== Dataset content ==
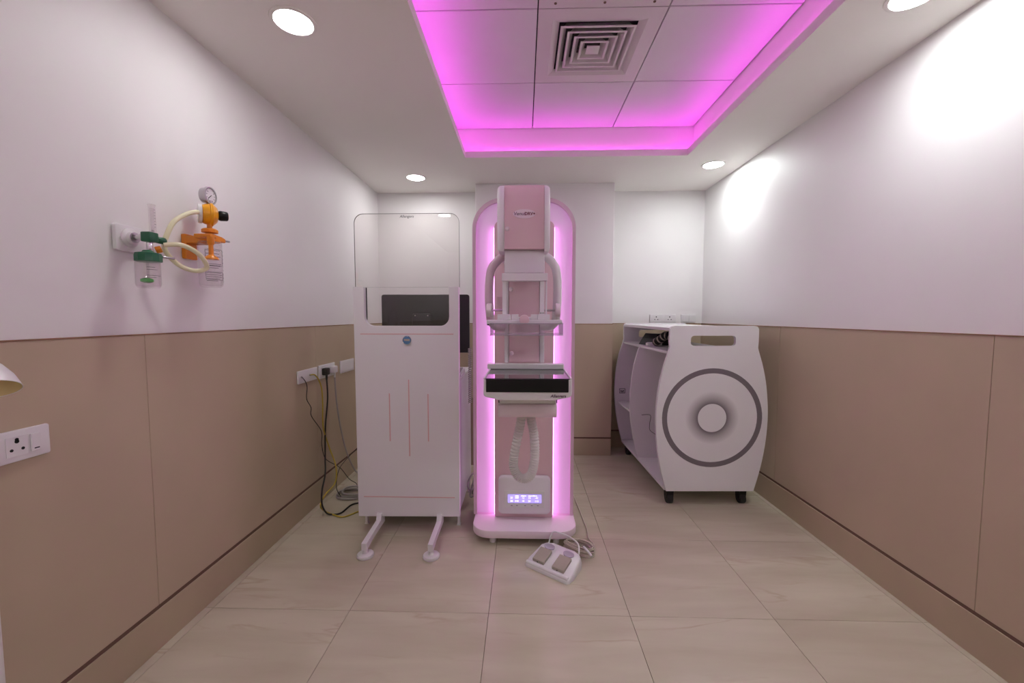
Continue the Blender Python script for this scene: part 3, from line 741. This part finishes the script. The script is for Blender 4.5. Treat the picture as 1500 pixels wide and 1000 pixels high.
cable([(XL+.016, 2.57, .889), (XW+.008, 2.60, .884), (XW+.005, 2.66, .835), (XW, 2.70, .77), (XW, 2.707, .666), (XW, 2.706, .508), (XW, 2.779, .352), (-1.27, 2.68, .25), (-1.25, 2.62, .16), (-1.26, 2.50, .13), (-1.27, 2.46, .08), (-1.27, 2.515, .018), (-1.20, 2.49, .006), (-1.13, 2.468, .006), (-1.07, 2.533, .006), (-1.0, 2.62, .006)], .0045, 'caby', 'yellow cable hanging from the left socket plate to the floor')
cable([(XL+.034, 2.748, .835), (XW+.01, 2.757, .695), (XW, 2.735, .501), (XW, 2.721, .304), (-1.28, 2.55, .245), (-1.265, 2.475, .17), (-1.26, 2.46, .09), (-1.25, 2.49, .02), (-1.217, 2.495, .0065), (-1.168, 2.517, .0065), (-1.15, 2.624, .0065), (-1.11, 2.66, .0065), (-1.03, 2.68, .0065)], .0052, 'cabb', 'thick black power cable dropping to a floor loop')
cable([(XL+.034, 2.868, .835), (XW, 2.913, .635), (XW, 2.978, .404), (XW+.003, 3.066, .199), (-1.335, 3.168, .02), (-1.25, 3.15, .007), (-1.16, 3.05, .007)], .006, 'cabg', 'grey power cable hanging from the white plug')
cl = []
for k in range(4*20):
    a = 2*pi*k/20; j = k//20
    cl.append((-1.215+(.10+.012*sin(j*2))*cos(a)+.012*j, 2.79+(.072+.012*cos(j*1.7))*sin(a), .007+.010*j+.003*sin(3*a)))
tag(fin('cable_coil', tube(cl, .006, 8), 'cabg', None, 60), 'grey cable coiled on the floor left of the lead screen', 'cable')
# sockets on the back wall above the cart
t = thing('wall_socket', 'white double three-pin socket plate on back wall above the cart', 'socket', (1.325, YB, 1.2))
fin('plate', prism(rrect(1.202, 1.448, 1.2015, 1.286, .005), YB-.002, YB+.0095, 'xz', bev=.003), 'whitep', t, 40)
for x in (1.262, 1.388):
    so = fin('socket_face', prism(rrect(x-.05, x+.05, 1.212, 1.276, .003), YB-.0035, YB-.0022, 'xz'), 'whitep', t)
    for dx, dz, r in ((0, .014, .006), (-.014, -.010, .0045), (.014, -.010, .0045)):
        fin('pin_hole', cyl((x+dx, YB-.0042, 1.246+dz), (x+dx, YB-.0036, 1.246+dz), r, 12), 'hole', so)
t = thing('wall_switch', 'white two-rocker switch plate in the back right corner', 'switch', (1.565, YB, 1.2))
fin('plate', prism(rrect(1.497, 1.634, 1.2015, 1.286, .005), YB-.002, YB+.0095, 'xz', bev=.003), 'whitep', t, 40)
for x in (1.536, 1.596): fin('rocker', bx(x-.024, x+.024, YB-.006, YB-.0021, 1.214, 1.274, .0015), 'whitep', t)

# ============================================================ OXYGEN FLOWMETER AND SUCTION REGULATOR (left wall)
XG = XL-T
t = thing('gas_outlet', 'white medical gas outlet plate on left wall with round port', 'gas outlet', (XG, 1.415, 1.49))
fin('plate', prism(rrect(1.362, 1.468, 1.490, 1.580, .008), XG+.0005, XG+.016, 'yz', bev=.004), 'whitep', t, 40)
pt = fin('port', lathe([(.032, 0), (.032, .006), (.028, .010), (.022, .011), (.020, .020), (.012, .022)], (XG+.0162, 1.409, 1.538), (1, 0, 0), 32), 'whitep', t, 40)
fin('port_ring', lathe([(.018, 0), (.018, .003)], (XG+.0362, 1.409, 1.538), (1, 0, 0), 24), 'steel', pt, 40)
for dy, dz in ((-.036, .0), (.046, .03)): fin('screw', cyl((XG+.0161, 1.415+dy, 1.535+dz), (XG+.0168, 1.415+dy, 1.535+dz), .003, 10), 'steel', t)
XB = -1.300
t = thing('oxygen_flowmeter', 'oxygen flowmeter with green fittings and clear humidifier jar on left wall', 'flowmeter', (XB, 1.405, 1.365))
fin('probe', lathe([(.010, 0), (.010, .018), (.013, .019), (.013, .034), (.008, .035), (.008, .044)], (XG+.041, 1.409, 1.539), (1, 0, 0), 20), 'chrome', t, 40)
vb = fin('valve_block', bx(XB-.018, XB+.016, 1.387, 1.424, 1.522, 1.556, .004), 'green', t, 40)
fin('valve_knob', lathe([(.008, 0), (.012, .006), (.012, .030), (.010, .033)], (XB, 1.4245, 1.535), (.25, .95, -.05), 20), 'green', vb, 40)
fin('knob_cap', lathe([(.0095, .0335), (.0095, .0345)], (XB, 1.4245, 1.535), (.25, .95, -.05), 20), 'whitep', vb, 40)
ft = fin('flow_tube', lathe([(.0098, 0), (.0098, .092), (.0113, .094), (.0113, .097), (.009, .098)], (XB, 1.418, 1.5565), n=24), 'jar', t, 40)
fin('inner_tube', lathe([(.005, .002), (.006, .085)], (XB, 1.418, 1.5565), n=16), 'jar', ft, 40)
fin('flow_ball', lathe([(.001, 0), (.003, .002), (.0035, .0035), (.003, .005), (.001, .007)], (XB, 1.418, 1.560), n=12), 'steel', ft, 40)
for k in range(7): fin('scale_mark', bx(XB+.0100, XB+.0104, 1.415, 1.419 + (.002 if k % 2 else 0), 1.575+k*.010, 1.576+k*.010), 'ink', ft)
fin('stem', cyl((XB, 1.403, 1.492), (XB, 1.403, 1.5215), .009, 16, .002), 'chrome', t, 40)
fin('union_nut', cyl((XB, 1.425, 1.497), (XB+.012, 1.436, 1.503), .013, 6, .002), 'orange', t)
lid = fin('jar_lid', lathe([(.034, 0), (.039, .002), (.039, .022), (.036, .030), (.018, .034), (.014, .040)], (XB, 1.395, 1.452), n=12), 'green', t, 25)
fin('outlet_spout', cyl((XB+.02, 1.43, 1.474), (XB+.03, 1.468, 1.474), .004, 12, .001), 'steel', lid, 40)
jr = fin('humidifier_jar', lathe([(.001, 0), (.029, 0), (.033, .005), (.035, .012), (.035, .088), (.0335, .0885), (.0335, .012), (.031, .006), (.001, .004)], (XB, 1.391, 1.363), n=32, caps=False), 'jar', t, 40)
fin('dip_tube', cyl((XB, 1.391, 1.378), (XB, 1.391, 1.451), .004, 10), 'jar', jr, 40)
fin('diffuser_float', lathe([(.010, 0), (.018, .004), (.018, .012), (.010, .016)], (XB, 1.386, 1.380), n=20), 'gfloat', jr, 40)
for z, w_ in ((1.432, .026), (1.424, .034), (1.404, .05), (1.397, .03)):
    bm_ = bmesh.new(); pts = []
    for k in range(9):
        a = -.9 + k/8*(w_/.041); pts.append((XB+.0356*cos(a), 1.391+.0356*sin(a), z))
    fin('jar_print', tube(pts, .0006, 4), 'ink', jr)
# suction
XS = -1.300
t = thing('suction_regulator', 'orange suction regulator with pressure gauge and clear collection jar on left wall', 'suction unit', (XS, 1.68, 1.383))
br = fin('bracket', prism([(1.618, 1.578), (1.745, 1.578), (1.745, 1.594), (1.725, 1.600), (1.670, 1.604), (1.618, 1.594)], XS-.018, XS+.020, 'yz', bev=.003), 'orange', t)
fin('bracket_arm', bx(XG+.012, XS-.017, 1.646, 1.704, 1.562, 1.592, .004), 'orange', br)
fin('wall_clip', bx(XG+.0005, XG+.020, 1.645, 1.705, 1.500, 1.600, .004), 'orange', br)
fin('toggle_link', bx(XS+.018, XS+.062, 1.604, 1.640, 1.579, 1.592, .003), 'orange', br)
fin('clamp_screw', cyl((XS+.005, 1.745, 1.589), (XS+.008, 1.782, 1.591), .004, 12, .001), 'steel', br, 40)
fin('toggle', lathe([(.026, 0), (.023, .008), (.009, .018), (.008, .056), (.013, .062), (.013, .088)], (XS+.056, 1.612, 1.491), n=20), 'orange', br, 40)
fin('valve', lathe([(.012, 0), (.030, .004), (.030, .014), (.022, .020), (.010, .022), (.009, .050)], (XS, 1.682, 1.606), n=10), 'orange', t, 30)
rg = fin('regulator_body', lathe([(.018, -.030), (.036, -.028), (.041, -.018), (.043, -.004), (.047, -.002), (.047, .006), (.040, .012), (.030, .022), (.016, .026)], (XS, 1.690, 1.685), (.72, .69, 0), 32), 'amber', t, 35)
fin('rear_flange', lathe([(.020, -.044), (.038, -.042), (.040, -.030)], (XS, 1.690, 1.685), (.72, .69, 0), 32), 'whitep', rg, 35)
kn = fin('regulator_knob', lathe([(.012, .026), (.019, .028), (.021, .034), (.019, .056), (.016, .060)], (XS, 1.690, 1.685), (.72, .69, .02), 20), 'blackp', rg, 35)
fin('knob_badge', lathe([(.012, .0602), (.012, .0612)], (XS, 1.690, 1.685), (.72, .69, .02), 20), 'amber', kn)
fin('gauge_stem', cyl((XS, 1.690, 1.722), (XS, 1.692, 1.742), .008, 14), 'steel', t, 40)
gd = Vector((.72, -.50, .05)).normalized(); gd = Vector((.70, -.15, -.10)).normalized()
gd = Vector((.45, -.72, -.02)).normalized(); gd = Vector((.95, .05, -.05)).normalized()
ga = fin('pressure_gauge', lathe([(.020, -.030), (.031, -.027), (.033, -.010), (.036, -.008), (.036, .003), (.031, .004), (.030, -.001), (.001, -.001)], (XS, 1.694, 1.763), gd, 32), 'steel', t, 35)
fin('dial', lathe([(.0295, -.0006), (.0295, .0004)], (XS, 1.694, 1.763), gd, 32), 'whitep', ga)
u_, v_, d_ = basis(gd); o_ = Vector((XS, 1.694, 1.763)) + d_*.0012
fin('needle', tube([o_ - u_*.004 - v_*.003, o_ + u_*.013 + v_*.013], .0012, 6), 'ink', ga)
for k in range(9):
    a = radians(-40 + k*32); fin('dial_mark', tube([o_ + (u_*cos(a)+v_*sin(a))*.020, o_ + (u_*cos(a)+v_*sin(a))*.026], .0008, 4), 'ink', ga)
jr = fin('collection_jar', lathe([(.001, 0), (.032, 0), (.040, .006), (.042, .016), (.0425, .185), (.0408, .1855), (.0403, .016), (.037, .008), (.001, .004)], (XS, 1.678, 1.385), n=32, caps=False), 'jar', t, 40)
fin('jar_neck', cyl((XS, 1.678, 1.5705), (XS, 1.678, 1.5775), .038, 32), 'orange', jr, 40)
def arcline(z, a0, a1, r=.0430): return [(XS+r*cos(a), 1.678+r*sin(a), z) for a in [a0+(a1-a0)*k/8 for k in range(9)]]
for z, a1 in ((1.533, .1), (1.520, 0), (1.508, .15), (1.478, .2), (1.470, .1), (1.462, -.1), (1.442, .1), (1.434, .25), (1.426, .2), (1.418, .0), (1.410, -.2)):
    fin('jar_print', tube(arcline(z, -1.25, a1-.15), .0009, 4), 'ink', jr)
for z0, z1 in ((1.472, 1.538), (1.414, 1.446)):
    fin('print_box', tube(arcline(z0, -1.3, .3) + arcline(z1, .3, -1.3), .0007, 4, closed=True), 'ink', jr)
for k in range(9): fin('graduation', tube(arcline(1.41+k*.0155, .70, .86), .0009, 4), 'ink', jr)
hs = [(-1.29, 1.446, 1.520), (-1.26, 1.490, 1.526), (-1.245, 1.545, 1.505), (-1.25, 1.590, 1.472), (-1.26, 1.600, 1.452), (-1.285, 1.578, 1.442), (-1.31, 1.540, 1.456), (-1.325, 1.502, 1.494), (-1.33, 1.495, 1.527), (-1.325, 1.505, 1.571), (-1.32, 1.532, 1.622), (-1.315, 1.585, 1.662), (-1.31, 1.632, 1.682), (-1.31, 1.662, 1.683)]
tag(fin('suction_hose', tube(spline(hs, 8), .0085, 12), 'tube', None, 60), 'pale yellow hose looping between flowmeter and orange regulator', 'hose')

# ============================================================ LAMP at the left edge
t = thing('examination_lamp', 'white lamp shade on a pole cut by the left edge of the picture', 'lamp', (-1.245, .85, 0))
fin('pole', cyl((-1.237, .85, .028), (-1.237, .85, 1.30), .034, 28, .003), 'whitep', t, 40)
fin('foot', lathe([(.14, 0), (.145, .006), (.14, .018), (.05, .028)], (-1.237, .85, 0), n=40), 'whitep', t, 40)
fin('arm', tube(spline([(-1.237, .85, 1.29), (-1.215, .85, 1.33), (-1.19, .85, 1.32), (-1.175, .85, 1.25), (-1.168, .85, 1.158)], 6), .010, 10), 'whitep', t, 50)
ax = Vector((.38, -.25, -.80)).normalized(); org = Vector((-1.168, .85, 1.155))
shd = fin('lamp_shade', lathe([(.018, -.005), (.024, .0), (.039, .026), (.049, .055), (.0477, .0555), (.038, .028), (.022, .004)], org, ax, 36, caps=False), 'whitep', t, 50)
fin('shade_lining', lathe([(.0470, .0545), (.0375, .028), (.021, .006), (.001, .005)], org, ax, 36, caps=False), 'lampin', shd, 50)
===
== Dataset content ==
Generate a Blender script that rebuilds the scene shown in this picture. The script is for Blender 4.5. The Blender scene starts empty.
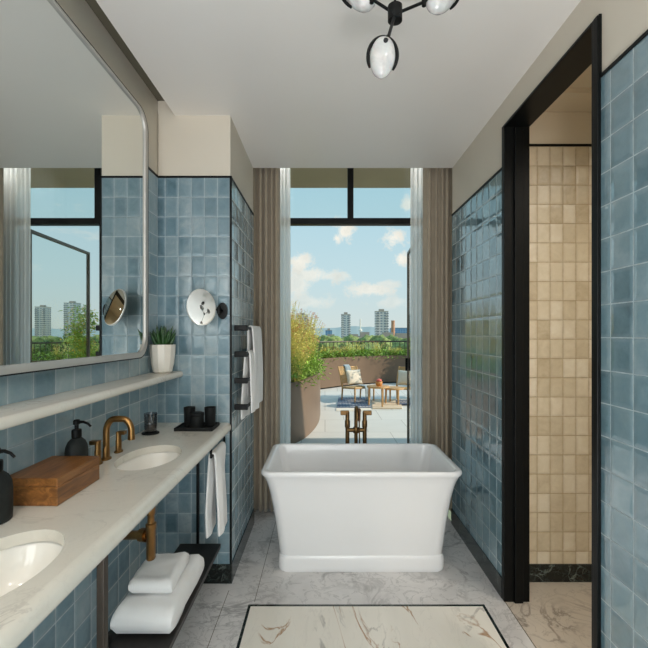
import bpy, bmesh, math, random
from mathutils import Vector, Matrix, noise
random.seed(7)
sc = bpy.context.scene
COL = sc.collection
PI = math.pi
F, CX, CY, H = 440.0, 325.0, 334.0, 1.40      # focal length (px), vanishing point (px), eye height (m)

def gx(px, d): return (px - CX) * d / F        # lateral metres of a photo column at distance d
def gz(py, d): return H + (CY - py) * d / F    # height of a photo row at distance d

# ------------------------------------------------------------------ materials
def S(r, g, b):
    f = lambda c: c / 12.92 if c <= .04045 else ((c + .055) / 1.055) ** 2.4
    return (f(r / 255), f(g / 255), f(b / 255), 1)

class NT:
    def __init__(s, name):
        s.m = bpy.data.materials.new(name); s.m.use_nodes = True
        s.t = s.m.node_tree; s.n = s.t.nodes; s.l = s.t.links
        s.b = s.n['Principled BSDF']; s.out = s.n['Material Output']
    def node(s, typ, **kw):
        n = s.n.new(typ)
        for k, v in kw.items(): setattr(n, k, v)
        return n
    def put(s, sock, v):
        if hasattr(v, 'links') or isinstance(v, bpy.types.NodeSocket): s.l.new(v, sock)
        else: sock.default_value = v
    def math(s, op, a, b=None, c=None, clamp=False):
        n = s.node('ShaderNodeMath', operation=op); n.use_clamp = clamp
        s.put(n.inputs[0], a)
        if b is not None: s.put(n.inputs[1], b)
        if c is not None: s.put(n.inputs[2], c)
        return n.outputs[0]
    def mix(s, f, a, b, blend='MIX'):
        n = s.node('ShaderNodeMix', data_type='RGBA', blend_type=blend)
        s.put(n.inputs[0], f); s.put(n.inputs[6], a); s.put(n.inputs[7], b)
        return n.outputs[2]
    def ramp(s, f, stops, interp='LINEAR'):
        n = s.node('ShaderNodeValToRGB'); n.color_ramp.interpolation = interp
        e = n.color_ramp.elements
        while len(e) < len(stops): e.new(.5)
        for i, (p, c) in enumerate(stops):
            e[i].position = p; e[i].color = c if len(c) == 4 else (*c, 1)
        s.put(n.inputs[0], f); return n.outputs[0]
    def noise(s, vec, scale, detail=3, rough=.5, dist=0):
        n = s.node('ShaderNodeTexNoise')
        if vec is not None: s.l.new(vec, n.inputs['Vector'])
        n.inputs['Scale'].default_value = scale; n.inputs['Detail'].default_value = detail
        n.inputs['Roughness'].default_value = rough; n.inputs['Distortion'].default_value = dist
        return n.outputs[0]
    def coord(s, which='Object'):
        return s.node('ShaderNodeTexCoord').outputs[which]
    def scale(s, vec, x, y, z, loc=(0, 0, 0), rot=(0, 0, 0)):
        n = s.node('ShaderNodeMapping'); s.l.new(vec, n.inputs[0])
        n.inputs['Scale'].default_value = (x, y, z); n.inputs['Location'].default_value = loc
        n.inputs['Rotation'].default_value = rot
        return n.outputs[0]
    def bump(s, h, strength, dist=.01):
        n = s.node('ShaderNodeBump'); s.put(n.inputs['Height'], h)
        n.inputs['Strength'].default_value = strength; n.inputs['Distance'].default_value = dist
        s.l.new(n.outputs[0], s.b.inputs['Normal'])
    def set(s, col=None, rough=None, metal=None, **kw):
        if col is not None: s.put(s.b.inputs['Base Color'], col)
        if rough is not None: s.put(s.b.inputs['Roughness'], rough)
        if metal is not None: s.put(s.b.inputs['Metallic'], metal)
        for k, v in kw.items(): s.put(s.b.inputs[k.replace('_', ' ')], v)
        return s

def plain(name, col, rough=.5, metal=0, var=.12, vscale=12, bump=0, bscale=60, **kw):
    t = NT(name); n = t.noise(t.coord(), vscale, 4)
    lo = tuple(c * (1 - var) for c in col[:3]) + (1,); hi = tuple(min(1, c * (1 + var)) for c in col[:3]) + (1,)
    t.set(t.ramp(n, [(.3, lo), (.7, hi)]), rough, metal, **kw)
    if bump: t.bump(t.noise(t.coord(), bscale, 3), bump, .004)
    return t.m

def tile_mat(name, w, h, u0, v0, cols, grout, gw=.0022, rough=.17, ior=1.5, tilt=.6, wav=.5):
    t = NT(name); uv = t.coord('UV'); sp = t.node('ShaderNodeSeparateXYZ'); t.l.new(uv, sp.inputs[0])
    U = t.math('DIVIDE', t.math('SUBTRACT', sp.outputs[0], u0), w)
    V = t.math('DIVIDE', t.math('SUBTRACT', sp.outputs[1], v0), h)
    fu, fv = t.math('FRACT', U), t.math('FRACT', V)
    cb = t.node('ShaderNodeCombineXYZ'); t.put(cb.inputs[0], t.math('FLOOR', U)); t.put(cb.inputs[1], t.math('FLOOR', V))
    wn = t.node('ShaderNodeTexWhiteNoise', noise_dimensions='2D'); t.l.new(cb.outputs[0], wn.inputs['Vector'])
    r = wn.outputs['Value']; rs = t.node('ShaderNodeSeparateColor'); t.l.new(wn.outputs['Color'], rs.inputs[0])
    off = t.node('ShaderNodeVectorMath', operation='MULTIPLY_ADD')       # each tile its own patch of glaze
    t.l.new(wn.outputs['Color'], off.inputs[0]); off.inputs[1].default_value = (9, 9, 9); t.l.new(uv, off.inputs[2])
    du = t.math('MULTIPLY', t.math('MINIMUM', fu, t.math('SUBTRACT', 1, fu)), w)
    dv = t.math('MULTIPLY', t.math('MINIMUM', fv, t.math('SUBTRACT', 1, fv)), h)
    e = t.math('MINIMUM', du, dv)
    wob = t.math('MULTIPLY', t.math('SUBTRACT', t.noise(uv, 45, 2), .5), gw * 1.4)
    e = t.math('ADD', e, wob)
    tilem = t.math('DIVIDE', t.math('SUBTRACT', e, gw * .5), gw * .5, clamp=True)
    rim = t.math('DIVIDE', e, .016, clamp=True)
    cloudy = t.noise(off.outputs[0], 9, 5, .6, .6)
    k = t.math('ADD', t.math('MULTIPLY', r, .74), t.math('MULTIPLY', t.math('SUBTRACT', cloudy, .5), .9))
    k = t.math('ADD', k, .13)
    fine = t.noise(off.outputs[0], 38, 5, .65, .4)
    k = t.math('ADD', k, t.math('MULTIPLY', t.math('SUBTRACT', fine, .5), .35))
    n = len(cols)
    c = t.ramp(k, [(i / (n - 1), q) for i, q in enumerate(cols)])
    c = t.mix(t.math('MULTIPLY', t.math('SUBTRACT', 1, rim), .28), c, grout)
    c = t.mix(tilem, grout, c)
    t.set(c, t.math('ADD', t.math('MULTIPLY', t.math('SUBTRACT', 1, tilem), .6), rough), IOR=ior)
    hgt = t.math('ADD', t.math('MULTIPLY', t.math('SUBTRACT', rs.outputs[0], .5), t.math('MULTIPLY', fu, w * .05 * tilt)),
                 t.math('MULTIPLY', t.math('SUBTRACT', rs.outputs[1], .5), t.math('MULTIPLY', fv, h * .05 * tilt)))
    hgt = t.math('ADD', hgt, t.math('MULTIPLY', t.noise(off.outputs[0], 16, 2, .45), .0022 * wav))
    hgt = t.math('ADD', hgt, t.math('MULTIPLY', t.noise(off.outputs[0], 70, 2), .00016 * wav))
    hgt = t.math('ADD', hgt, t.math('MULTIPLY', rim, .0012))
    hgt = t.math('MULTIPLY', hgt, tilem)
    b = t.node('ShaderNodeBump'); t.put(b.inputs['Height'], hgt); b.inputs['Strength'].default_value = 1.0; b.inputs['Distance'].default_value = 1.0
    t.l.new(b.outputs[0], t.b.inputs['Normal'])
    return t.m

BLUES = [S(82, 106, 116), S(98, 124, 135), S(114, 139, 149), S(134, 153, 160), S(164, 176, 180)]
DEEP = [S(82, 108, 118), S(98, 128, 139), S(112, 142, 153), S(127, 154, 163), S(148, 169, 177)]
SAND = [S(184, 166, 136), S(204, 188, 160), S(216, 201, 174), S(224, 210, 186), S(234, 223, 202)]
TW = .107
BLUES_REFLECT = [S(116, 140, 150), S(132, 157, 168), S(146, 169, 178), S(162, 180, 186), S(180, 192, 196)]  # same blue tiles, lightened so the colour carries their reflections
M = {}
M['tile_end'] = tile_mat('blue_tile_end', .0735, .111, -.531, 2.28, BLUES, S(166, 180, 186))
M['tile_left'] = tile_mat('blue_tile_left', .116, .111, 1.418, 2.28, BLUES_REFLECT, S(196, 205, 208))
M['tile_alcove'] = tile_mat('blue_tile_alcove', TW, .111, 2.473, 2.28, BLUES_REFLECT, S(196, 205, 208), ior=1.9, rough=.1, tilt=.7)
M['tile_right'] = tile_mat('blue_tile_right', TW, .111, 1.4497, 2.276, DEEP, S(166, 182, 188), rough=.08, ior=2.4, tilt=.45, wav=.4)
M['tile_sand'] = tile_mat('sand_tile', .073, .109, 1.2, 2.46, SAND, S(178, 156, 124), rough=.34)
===
_Directive_: Out of the records, collect only those lines that contain the string "this".

_Final answer_:
Continue the Blender Python script for this scene: part 3, from line 741. This part finishes the script. The script is for Blender 4.5. Treat the picture as 1500 pixels wide and 1000 pixels high.
Generate a Blender script that rebuilds the scene shown in this picture. The script is for Blender 4.5. The Blender scene starts empty.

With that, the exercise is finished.